GOAL: Nothing but the lines from the top of the data to the line holding "random.seed(7)" should be printed, word for word and both ends included; leave the pictures out.

INPUT RECORDS:
* * * * * * *
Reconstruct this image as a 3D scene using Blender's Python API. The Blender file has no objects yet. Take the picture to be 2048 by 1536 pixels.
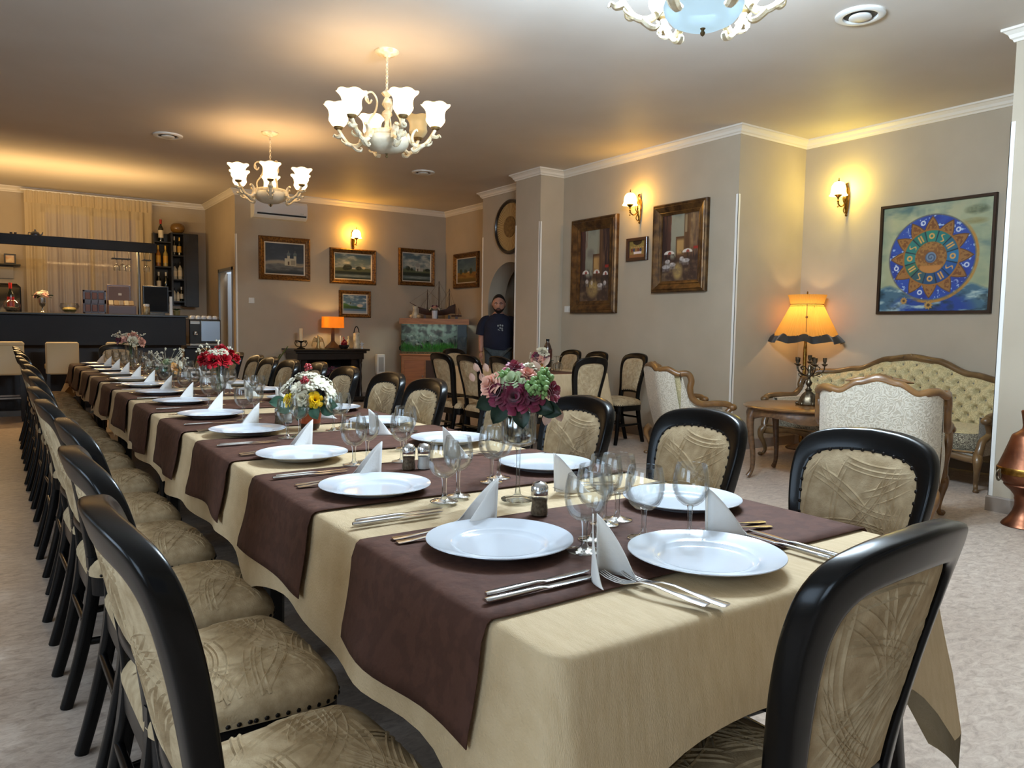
import bpy, math, random
import numpy as np
from mathutils import Matrix, Vector
PI = math.pi
scene = bpy.context.scene
C = scene.collection
random.seed(7)

# ------------------------------------------------------------------ camera, light, exposure
cam_d = bpy.data.cameras.new('camera')
cam = bpy.data.objects.new('camera', cam_d)
C.objects.link(cam)
cam_d.sensor_width = 36.0
cam_d.lens = 36.0 * 1500.0 / 2048.0
cam_d.clip_start = 0.02
cam_d.clip_end = 100
RIGHT = Vector((0.82668703, -0.56246317, 0.01495769))
DOWN = Vector((-0.02904631, -0.06920934, -0.99717921))
FWD = Vector((0.56191179, 0.82392066, -0.07355194))
M = Matrix((RIGHT, -DOWN, -FWD)).transposed().to_4x4()
M.translation = Vector((0, 0, 1.2))
cam.matrix_world = M
scene.camera = cam

vs = scene.view_settings
vs.view_transform = 'Standard'
vs.look = 'None'
vs.gamma = 1.0
vs.use_curve_mapping = False
vs.exposure = 0.12
cy = scene.cycles
cy.max_bounces = 9
cy.diffuse_bounces = 4
cy.glossy_bounces = 4
cy.transmission_bounces = 8
cy.transparent_max_bounces = 32
cy.caustics_reflective = False
cy.caustics_refractive = False
cy.sample_clamp_indirect = 4.0
cy.sample_clamp_direct = 0.0

world = bpy.data.worlds.new('dusk_sky')
scene.world = world
world.use_nodes = True
bg = world.node_tree.nodes['Background']
bg.inputs[0].default_value = (0.45, 0.62, 0.95, 1)
bg.inputs[1].default_value = 0.1


def lamp(name, kind, loc, power, col, size=0.05, rot=None, sy=None):
    d = bpy.data.lights.new(name, kind)
    d.energy = power
    d.color = col
    if kind == 'POINT':
        d.shadow_soft_size = size
    elif kind == 'AREA':
        d.size = size
        if sy:
            d.shape = 'RECTANGLE'
            d.size_y = sy
    o = bpy.data.objects.new(name, d)
    o.location = loc
    if rot:
        o.rotation_euler = rot
    C.objects.link(o)
    return o


WARM = (1.0, 0.62, 0.27)
COOL = (0.64, 0.82, 1.0)
# daylight entering by the windows of the two walls behind and beside the camera
for i, wy in enumerate((-0.6, 2.2, 5.0)):
    lamp('window_daylight', 'AREA', (-2.42, wy, 1.65), (56, 48, 4)[i], (0.62, 0.80, 1.0), 1.5, (0, -PI / 2, 0), 1.7)
for i, wx in enumerate((0.2, 3.4)):
    lamp('window_daylight', 'AREA', (wx, -2.42, 1.7), 1.5, (0.75, 0.87, 1.0), 2.0, (PI / 2, 0, 0), 1.7)

# ------------------------------------------------------------------ helpers


def lin(c):
    return tuple(((x / 255.0) / 12.92 if x / 255.0 <= 0.04045 else ((x / 255.0 + 0.055) / 1.055) ** 2.4) for x in c)


MATS = {}


def mat(name, col, rough=0.5, metal=0.0, coat=0.0, col2=None, scale=8.0, bump=0.0, bscale=60.0, stretch=None,
        emit=None, emit_s=0.0, sheen=0.0, ior=1.45, spec=0.5, detail=4.0, lo=0.35, hi=0.65):
    if name in MATS:
        return MATS[name]
    m = bpy.data.materials.new(name)
    m.use_nodes = True
    nt = m.node_tree
    b = nt.nodes['Principled BSDF']
    c = lin(col) + (1,)
    b.inputs['Base Color'].default_value = c
    b.inputs['Roughness'].default_value = rough
    b.inputs['Metallic'].default_value = metal
    b.inputs['Coat Weight'].default_value = coat
    b.inputs['Coat Roughness'].default_value = 0.12
    b.inputs['IOR'].default_value = ior
    b.inputs['Specular IOR Level'].default_value = spec
    if sheen:
        b.inputs['Sheen Weight'].default_value = sheen
    if emit:
        b.inputs['Emission Color'].default_value = lin(emit) + (1,)
        b.inputs['Emission Strength'].default_value = emit_s
    L = nt.links.new
    if col2 or bump:
        tc = nt.nodes.new('ShaderNodeTexCoord')
        mp = nt.nodes.new('ShaderNodeMapping')
        if stretch:
            mp.inputs['Scale'].default_value = stretch
        L(tc.outputs['Object'], mp.inputs['Vector'])
    if col2:
        n = nt.nodes.new('ShaderNodeTexNoise')
        n.inputs['Scale'].default_value = scale
        n.inputs['Detail'].default_value = detail
        L(mp.outputs[0], n.inputs['Vector'])
        r = nt.nodes.new('ShaderNodeValToRGB')
        r.color_ramp.elements[0].position = lo
        r.color_ramp.elements[1].position = hi
        r.color_ramp.elements[0].color = c
        r.color_ramp.elements[1].color = lin(col2) + (1,)
        L(n.outputs['Fac'], r.inputs[0])
        L(r.outputs[0], b.inputs['Base Color'])
    if bump:
        n2 = nt.nodes.new('ShaderNodeTexNoise')
        n2.inputs['Scale'].default_value = bscale
        n2.inputs['Detail'].default_value = 3
        L(mp.outputs[0], n2.inputs['Vector'])
        bp = nt.nodes.new('ShaderNodeBump')
        bp.inputs['Strength'].default_value = bump
        bp.inputs['Distance'].default_value = 0.004
        L(n2.outputs['Fac'], bp.inputs['Height'])
        L(bp.outputs[0], b.inputs['Normal'])
    MATS[name] = m
    return m


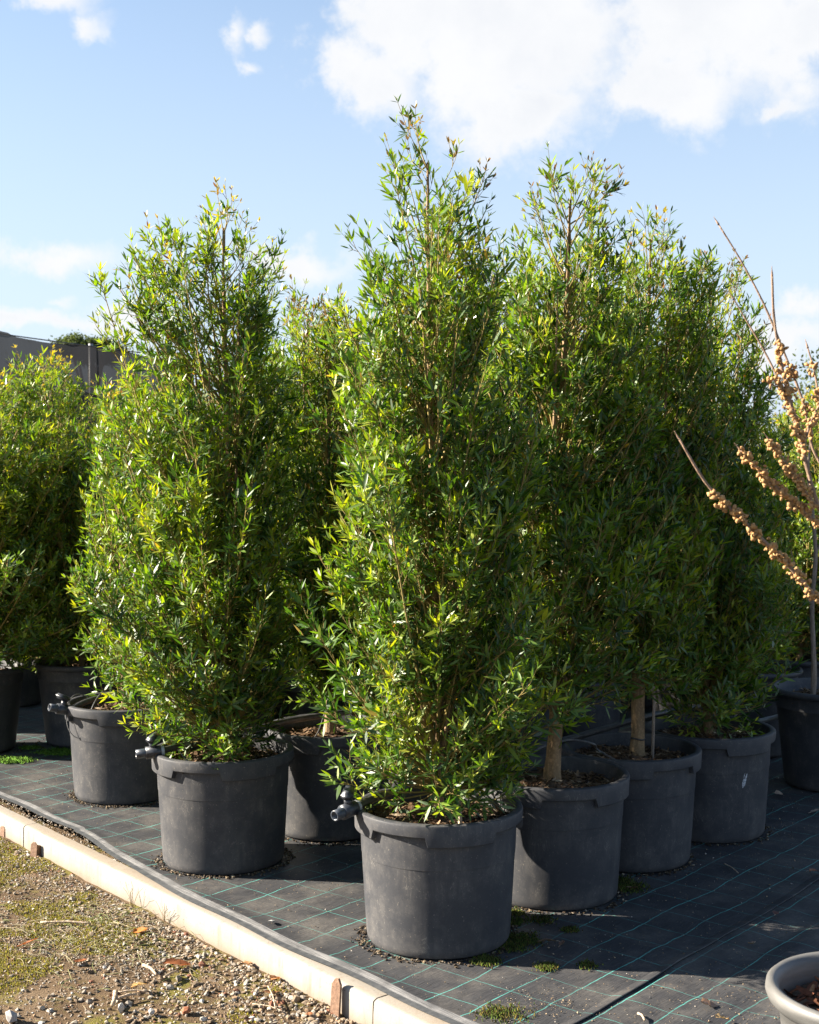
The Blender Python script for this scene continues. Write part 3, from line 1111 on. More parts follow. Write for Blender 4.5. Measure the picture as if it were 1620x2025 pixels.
    kk = np.arange(N) - np.repeat(np.cumsum(nl) - nl, nl)
    nn_ = np.maximum(2, nl[li] // 5)                      # leaves sit in loose whorls
    fr = (np.floor(kk * nn_ / nl[li]) + .75 + rg.uniform(-.16, .16, N)) / nn_
    fr = np.clip(fr, .02, 1)
    pos = SP[li, 0] + sdv[li] * (slen[li] * fr)[:, None] + bendv[li] * (slen[li] * fr ** 2 * .5)[:, None]
    Td = norm(sdv[li] + bendv[li] * fr[:, None])
    ref = norm(np.cross(Td, np.array([.31, .22, .93])))
    bn = np.cross(Td, ref)
    an = kk * 2.399 + rg.uniform(0, 6.28, S)[li] + rg.normal(0, .3, N)
    out = ref * np.cos(an)[:, None] + bn * np.sin(an)[:, None]
    open_ = np.clip(rg.normal(.90, .24, N) - .55 * fr ** 3, .25, 1.5)
    d = norm(Td * np.cos(open_)[:, None] + out * np.sin(open_)[:, None] + np.array([0, 0, .06]) + rg.normal(0, .10, (N, 3)))
    nr = Td - (Td * d).sum(1, keepdims=True) * d + rg.normal(0, .25, (N, 3)) + np.array([0, 0, .35])
    nr = norm(nr - (nr * d).sum(1, keepdims=True) * d)
    big = rg.uniform(.8, 1.25, NB)[bi][li]
    hi = np.clip((pos[:, 2] / Ht - .55) / .45, 0, 1) + young
    L = rg.uniform(.040, .080, N) * big * (1 - .35 * np.clip(fr - .7, 0, 1) / .3) * (1 - .15 * np.clip(hi, 0, 1)) * leaf_scale
    L *= np.where(rg.random(N) < .04, 1.35, 1)
    W = L * rg.uniform(.16, .22, N)
    curl = rg.uniform(-.05, .09, N)
    age = np.clip(rg.normal(0, .7, NB)[bi][li] + rg.normal(0, .55, S)[li] + rg.normal(0, .5, N) + 1.6 * (fr - .55) + .7 * hi, -2.2, 2.6)
    cs = np.array([(.016, .046, .013), (.044, .104, .015), (.118, .200, .016), (.225, .290, .018), (.37, .365, .026)])
    ap = np.array([-1.6, -.6, .4, 1.4, 2.4])
    C = np.stack([np.interp(age, ap, cs[:, i]) for i in range(3)], -1) * rg.uniform(.85, 1.15, (N, 1))
    # coloured young tips at the very top of the crown
    top_sh = (rg.random(S) < np.interp(SP[:, 2, 2] / Ht, [.72, .88, .97, 1.0], [0.004, .05, .45, .8]))
    msk = top_sh[li] & (fr > .35)
    tcol = {'bronze': [(3, (.13, .075, .035)), (1.5, (.22, .10, .045)), (2, (.28, .20, .03))],
            'yellow': [(3, (.50, .33, .03)), (2, (.38, .30, .04)), (1, (.30, .12, .03))]}[tips]
    C[msk] = pick(rg, int(msk.sum()), tcol)
    L[msk] *= .62
    # a few spent leaves
    sp_ = rg.random(N) < .003
    C[sp_] = pick(rg, int(sp_.sum()), [(2, (.42, .26, .05)), (1, (.34, .14, .05)), (1, (.24, .15, .09))])
    keep = np.ones(N, bool)
    if single:
        wpos = pos + np.array([x0, y0, zb])
        tocam = norm(np.array([0, 0, CAMZ]) - wpos)
        a_ = axis(pos[:, 2])
        rad_ = np.hypot(pos[:, 0] - a_[:, 0], pos[:, 1] - a_[:, 1])
        fro = -(pos[:, 1] - a_[:, 1]) / np.maximum(env(pos[:, 2], np.full(N, -PI / 2)), .05)
        score = fro + L * 4 + .6 * np.abs((nr * tocam).sum(1)) + rg.uniform(0, .5, N)
        sel = np.argsort(-score)[:single]
        keep[sel] = False
    V = leaf_lite(pos[keep], d[keep], nr[keep], L[keep], W[keep], curl[keep])
    n = len(V)
    F = (LITE_F[None] + (np.arange(n) * 6)[:, None, None]).reshape(-1, 3)
    cr = ob('crown', mesh_np('crown', V.reshape(-1, 3), F, np.repeat(C[keep], 6, 0)), 'leaf', root)
    cr['kind'] = 'stuff'
    if single:
        for i in sel:
            sdx = np.cross(d[i], nr[i])
            o = bpy.data.objects.new('leaf', LEAFVAR[int(rg.integers(14))])
            col.objects.link(o)
            o.parent = root
            mt = Matrix(((*(d[i] * L[i]), 0), (*(-sdx * L[i] * .95), 0), (*(nr[i] * L[i]), 0), (0, 0, 0, 1))).transposed()
            mt.translation = Vector(pos[i])
            o.matrix_local = mt
    print(key, 'branches', NB, 'leaves', N)
    return root


tA = build_tree('tallest evergreen tree, growing in the nearest pot at the centre', 'A', (845, 222),
                [(228, 832, 868), (280, 795, 905), (350, 745, 930), (420, 700, 960), (500, 695, 955), (600, 672, 985), (700, 658, 1010), (800, 660, 1035), (900, 662, 1062), (1000, 665, 1072), (1100, 668, 1080), (1200, 668, 1082), (1300, 665, 1075), (1400, 660, 1062), (1490, 655, 1045), (1550, 675, 1028), (1590, 740, 970)],
                101, dens=1.0, single=300, trunk_r=.024, shrink=.03)
tB = build_tree('evergreen tree with a wide loose top in the pot by the kerb on the left', 'B', (445, 370),
                [(378, 428, 462), (440, 320, 500), (500, 255, 525), (600, 212, 530), (700, 222, 545), (800, 222, 555), (900, 212, 565), (1000, 198, 572), (1100, 188, 576), (1200, 185, 578), (1300, 200, 572), (1400, 222, 558), (1460, 275, 540), (1495, 350, 490)],
                202, dens=.9, single=300, trunk_r=.032, tips='yellow')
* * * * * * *
EXERCISE ANSWER:
Reconstruct this image as a 3D scene using Blender's Python API. The Blender file has no objects yet. Take the picture to be 2048 by 1536 pixels.
import bpy, math, random
import numpy as np
from mathutils import Matrix, Vector
PI = math.pi
scene = bpy.context.scene
C = scene.collection
random.seed(7)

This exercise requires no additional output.